IT WAS not surprising that some of these day trippers were drinking ale – they made the stuff.

The picture above shows a group of workers at Morrell’s Brewery in Oxford enjoying a day out in the early 1950s.

We are not sure of their destination, but it may have been Southend-on-Sea.

As was the custom in those days, many of them wore jackets and ties for their day in the sun.

And judging by the fact that they had wound down the huge side window of the coach, it looks as if the weather was fair for the trip.

Among those who travelled were Bert Cornborough, Harris Tredell, Bill Durham, Reg Tredwell, Tanto Webb, Horace Kelly, Henry Field, Bill Speaks, Oly Taylor, Frank Robinson, George Weston, Basil Hitchcock, Drummer Gibbons, Frank Smith, Jack Palmer, Cyril Cudd, Laurie Coates, Tom Tredell and Jack Monday. In the 1950s, a summer coach outing was a regular feature for workers at many firms, whose bosses realised that many couldn‘t afford to go away on holiday.
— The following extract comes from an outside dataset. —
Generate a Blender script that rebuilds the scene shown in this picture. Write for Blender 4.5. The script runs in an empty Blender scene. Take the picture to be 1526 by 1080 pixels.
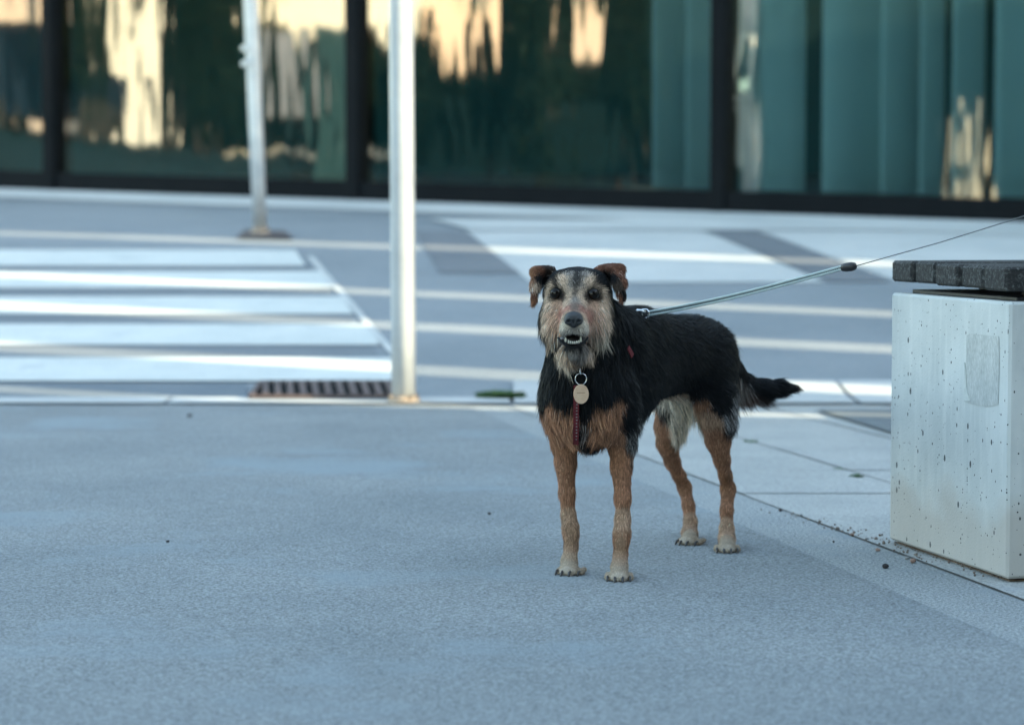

The workers above were following in a long tradition of beer production in Oxford stretching back centuries.

Morrell’s contribution to the industry can be traced back to 1743 when Richard Tawney founded a brewery in St Thomas’s. Richard’s son, Edward, took charge after the death of his father and elder brother, both called Richard, and in 1797, took Mark and James Morrell, sons of an Oxford solicitor, into partnership.

The Morrell family soon assumed control and the business remained in Oxford until 1998 when it was sold.

The brewery – the last in Oxford to survive – closed and production of Morrell’s beer was transferred to the Thomas Hardy brewery in Dorset.

Most of Morrell’s tied pubs were sold to Greene King.